Thursday, September 18, 2014

The Moment of Everything by Shelly King

The Moment of Everything* * * * * 

In the tradition of The Cookbook Collector comes a funny, romantic novel about a young woman finding her calling while saving a used bookstore.

Maggie Duprès, recently "involuntarily separated from payroll" at a Silicon Valley start-up, is whiling away her days in The Dragonfly's Used Books, a Mountain View institution, waiting for the Next Big Thing to come along.

When the opportunity arises for her to network at a Bay Area book club, she jumps at the chance -- even if it means having to read Lady Chatterley's Lover, a book she hasn't encountered since college, in an evening. But the edition she finds at the bookstore is no Penguin Classics Chatterley -- it's an ancient hardcover with notes in the margins between two besotted lovers of long ago. What Maggie finds in her search for the lovers and their fate, and what she learns about herself in the process, will surprise and move readers.

Witty and sharp-eyed in its treatment of tech world excesses, but with real warmth at its core, The Moment of Everything is a wonderful read.


Sometimes stories just kind of sneak up on you.  I knew I would probably enjoy this book.  But I was not prepared for how much I was going to love it. 

Our story begins with Maggie and her landlord, Hugo, sitting in the only two chairs in Hugo’s used bookstore, The Dragonfly.  Here were learn that Maggie is unemployed and instead of spending hours on hours searching for a new job, she is spending hours on hours reading romance novels, hanging with Hugo and barely tolerating his employee, Jason (who is none too amused that Maggie is hogging that other chair). 

Maggie’s best friend, Dizzy, is only interested in the next big thing.  He’s happy going from position to position and company to company.  And he’s more than happy to have Maggie along for the ride.  After all, they’ve been conquering Silicon Valley together since they left college.  So when he hears that a number of execs at his current company (the one that he and Maggie started up) have a book club and have room for a couple new members, he convinces Maggie to join.  This will be the perfect networking opportunity since Maggie’s college degree is in literature and she can wow them with her knowledge.  Well, she does wow them.  Just not necessarily with her degree.  Because the copy of Lady Chatterly’s Lover that Hugo found for her in the bookshop is filled with notes from two lovers.  And those notes are what help her engage the book group and then spur Maggie’s unconventional project meant to impress and convince them to give her job back.

Using the intensely romantic notes written by Henry and Catherine in that old beat up copy of Lady Chatterly’s Lover, Maggie embarks on a campaign to make The Dragonfly a successful money making venture.  As much as Hugo hates The Man, he allows Maggie to use his store to further her career opportunities.   You can tell he sees possibility in Maggie’s quest.  Not the possibility of making money but the possibility of Maggie finding something she really loves. 

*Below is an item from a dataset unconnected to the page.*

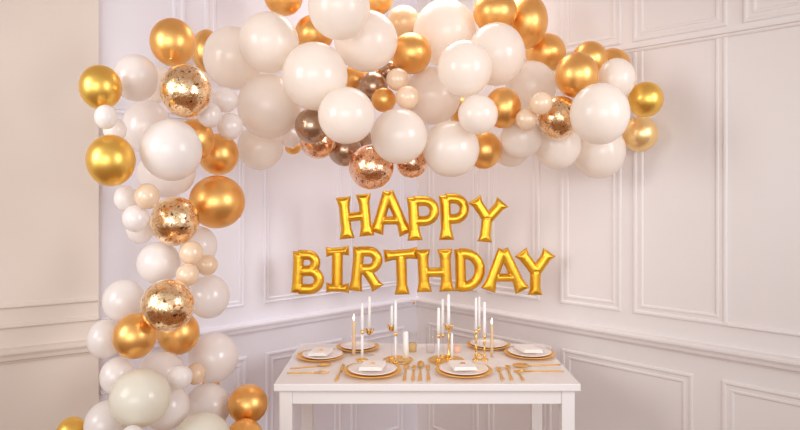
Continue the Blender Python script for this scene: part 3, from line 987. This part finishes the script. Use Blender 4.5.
def candlestick(p, cup_z, label, stem_mat, style='plain', base_r=0.03, sr=0.005, petals=0, base_m=None):
    """p: foot; cup_z: height where the candle sits"""
    H = cup_z - p.z
    t = thing('candlestick', label, 'candlestick', p, 0, 'gold candlesticks')
    lathe_obj('base', [(0, 0), (base_r, 0), (base_r, 0.003), (base_r * 0.8, 0.006), (sr * 1.6, 0.010), (0, 0.012)], base_m or M_gold, t)
    if style == 'plain':
        pr = [(sr, 0.009), (sr, H - 0.012)]
    elif style == 'turned':
        pr = [(sr, 0.009)]
        k = 9
        for i in range(1, k):
            zz = 0.009 + (H - 0.024) * i / k
            pr.append((sr * (1.7 if i % 3 == 1 else 0.8), zz))
        pr.append((sr, H - 0.012))
    else:  # flaring
        pr = [(sr * 3.0, 0.008), (sr * 1.7, 0.02), (sr, 0.05), (sr * 0.8, H * 0.6), (sr, H - 0.012)]
    lathe_obj('stem', pr, stem_mat, t, None, 16)
    cr = 0.0095
    lathe_obj('cup', [(0, H - 0.014), (sr * 1.1, H - 0.014), (cr * 0.75, H - 0.008), (cr, H + 0.004), (cr * 0.9, H + 0.004), (cr * 0.6, H - 0.004), (0, H - 0.004)], M_gold, t, None, 18)
    if petals:
        bm = bmesh.new()
        for k in range(petals):
            a = 2 * PI * k / petals + 0.4
            d = Vector((math.cos(a), math.sin(a), 0))
            s = Vector((-d.y, d.x, 0))
            z0 = Vector((0, 0, H - 0.016))
            c = [z0 + d * 0.006, z0 + d * 0.015 + Vector((0, 0, 0.010)), z0 + d * 0.021 + Vector((0, 0, 0.024)), z0 + d * 0.024 + Vector((0, 0, 0.032))]
            wds = [0.003, 0.0095, 0.009, 0.001]
            for th in (0, 1):
                pass
            rows = [[bm.verts.new(q + s * w_), bm.verts.new(q + d * 0.0012), bm.verts.new(q - s * w_), bm.verts.new(q - d * 0.0012)] for q, w_ in zip(c, wds)]
            for a_, b_ in zip(rows, rows[1:]):
                for i in range(4):
                    bm.faces.new((a_[i], a_[(i + 1) % 4], b_[(i + 1) % 4], b_[i]))
            bm.faces.new(rows[0][::-1])
            bm.faces.new(rows[-1])
        obj('petal_collar', bm, M_gold, t)
    return t


def candle(x, y, z0, z1, r, label, m=None, lit=False, name='taper_candle', group='candles on the table'):
    t = thing(name, label, 'candle', (x, y, z0), 0, group)
    H = z1 - z0
    lathe_obj('wax', [(0, 0), (r * 1.05, 0), (r, H * 0.5), (r * 0.92, H - r * 0.5), (r * 0.6, H), (0, H + r * 0.1)], m or M_wax, t, None, 16)
    lathe_obj('wick', [(0, H - 0.001), (0.0010, H), (0.0010, H + 0.007), (0, H + 0.008)], M_wick, t, None, 6)
    if lit:
        lathe_obj('flame', [(0, H + 0.005), (0.0032, H + 0.009), (0.0046, H + 0.015), (0.0034, H + 0.024), (0.0014, H + 0.033), (0, H + 0.038)], M_flame, t, None, 12)
    return t


def standing(px, foot_py, cup_py, top_py, r_px, slabel, clabel, dz=0.0, **k):
    """a candlestick on the table with a taper in it"""
    p = on_table(px, foot_py) + Vector((0, 0, dz))
    cz = height_at(cup_py, p.y)
    candlestick(p, cz, slabel, **k)
    candle(p.x, p.y, cz - 0.0038, height_at(top_py, p.y), 1.2 * r_px * p.y / FPX, clabel)


def tumbler(px, py, h, r, label, amber=0.0):
    p = on_table(px, py)
    t = thing('drinking_glass', label, 'glass', p, 0, 'clear drinking glasses')
    th = 0.0012
    lathe_obj('bowl', [(0, 0), (r * 0.85, 0), (r, h * 0.4), (r * 0.97, h), (r * 0.97 - th, h), (r - th, h * 0.4), (r * 0.85 - th, 0.004), (0, 0.004)], M_glass, t, None, 28)
    if amber:
        lathe_obj('gilded_band', [(r * 0.86 + .0004, 0.002), (r * 0.94 + 0.0008, h * amber * 0.5), (r * 0.995 + 0.0008, h * amber), (r * 0.98, h * amber + 0.001)], M_amber, t, None, 28)


# left group
pt = on_table(353.8, 355.5)
candle(pt.x, pt.y, TT, height_at(321.5, pt.y), 0.0088, 'tan candle in front of the back left plate', M_tanwax, True, 'dinner_candle')
standing(362.2, 360.3, 331.0, 303.5, 1.25, 'gold candlestick with white stem and round gold foot, left group', 'white taper on the white stemmed candlestick of the left group', stem_mat=M_wax, base_r=0.030, sr=0.0068)
standing(369.4, 355.0, 331.5, 296.5, 1.25, 'clear stemmed candlestick with gold petals, left group', 'tallest white taper in the left group, in gold petals', stem_mat=M_glass, base_r=0.022, sr=0.0045, petals=6, base_m=M_glass)
# centre left tray
tray(398.0, 361.0, 0.072, 'round gold tray under the thick white pillar candle')
TRZ = 0.0034
standing(391.8, 359.0, 328.0, 305.5, 1.2, 'gold petal candlestick at the left of the pillar candle tray', 'shorter white taper on the pillar candle tray', TRZ, stem_mat=M_glass, base_r=0.014, sr=0.0045, petals=6)
standing(395.6, 363.0, 333.0, 300.5, 1.25, 'slim gold candlestick at the front of the pillar candle tray', 'taller white taper on the pillar candle tray', TRZ, stem_mat=M_wax, base_r=0.013, sr=0.0048)
pt = on_table(405.8, 358.5)
candle(pt.x, pt.y, TT + TRZ, height_at(331.5, pt.y), 0.0135, 'thick white pillar candle standing on a round gold tray', M_wax, False, 'pillar_candle')
tumbler(412.6, 351.5, 0.100, 0.0215, 'drinking glass with gilded lower half behind the pillar candle', 0.42)
tumbler(430.5, 352.5, 0.128, 0.026, 'plain clear drinking glass left of the central candlesticks')
# centre right tray
tray(446.0, 361.3, 0.087, 'round gold tray under the central candles, behind the front right plate')
standing(438.6, 360.3, 335.0, 308.0, 1.35, 'white stemmed candlestick at the left edge of the central tray', 'shortest white taper on the central tray', TRZ, stem_mat=M_wax, base_r=0.014, sr=0.0055)
standing(442.8, 357.8, 334.5, 299.3, 1.25, 'clear stemmed candlestick in the middle of the central tray', 'middle white taper on the central tray', TRZ, stem_mat=M_glass, base_r=0.016, sr=0.005)
standing(448.6, 359.0, 327.0, 294.5, 1.3, 'tall flared gold candlestick with petals on the central tray', 'tallest taper of all, on the flared gold candlestick', TRZ, stem_mat=M_gold, style='flare', base_r=0.017, sr=0.0045, petals=5)
pt = on_table(452.0, 362.3)
candle(pt.x, pt.y, TT + TRZ, height_at(333.5, pt.y), 0.0055, 'thin white candle standing low on the right of the central tray', M_wax)
pt = on_table(457.0, 352.0)
t = thing('votive_candle', 'small peach votive candle behind the central tray', 'candle', pt, 0, 'candles on the table')
lathe_obj('wax', [(0, 0), (0.018, 0), (0.019, 0.004), (0.019, 0.030), (0.016, 0.033), (0, 0.032)], M_peach, t)
# right group
standing(476.0, 360.0, 331.0, 298.0, 1.05, 'turned gold candlestick at the left of the right group', 'left white taper of the right group', stem_mat=M_gold, style='turned', base_r=0.020, sr=0.0048)
standing(479.3, 355.5, 328.5, 296.8, 0.95, 'clear stemmed candlestick behind the turned gold one', 'thin white taper behind the left one of the right group', stem_mat=M_glass, base_r=0.016, sr=0.004)
standing(484.5, 360.0, 335.5, 302.3, 1.25, 'turned gold candlestick in the middle of the right group', 'right white taper of the right group', stem_mat=M_gold, style='turned', base_r=0.020, sr=0.0042)
pt = on_table(491.8, 356.5)
candle(pt.x, pt.y, TT, height_at(325.3, pt.y), 0.0075, 'lit tan candle at the right edge of the right group', M_tanwax, True, 'dinner_candle')

# small brass hook on the wall above the chair rail
q = CORNER + DIR_L * 0.055
hk = thing('wall_hook', 'tiny brass hook on the left wall right by the corner', 'hook', (q.x, q.y, 0.80 + 0.0))
hk.location = (q.x, q.y, EYE + (192 - 304) * 4.15 / FPX)
bm = bmesh.new()
a = Vector((NRM_L.x, NRM_L.y, 0))
add_tube(bm, [a * 0.0, a * 0.02, a * 0.03 + Vector((0, 0, 0.008)), a * 0.034 + Vector((0, 0, 0.02))], [0.012, 0.007, 0.006, 0.007], 10)
obj('hook', bm, M_gold, hk)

Maggie grew up in a home where she felt unloved and emotionally neglected.  It didn’t help that every moment of her mother’s day was planned in advance to make Maggie’s father (her greatest love) happy.  Needless to say, Maggie has a dysfunctional and complicated view of love.  Her experience is that it is controlling and that it asks too much of people.  But through the friends she makes while promoting The Dragonfly she learns that “for a love big enough, the sacrifices aren’t sacrifices,” and the complications can be worth it.

I loved so much about this story.  The irreverent humor towards technology and corporations that only someone with experience could write and understand.  Hugo’s many relationships.  Rajith and Maggie’s romance that was not the focus of the story but was still absolutely essential in the telling of it.  The beautiful and affirming words whispered in Maggie’s ear by someone close to her.  I won’t tell you who or what because spoilers…but I will say that the words and the situation made me cry a decent amount of tears. 

The Moment of Everything left me with a feeling of rightness.  I kept thinking, “This.  This is what I want my life to be.”  Okay, maybe not EXACTLY like in the book.  I mean, I’m not willing to trade in my Executive Officer for a Rajith (not because Rajith doesn’t have a certain appeal because, trust me, he most certainly does).  But what I loved was Maggie’s inadvertent search for love and fulfillment and how and where she finds those things. 

This book also left me with a fun to do list:

  • Read Lady Chatterley’s Lover
  • Buy a vintage bike
  • Find more used book stores
  • Eat some ramen for the sake of nostalgia
  • Spend hours visiting thrift shops and used books store so I can scour the pages of ancient books for secret messages from secret lovers
  • Buy and run a used bookstore

Now to just find the time….

If you are look for a beautiful and fulfilling story about a woman searching for love in all aspects of her life then I highly recommend you pick up The Moment of Everything by Shelly King.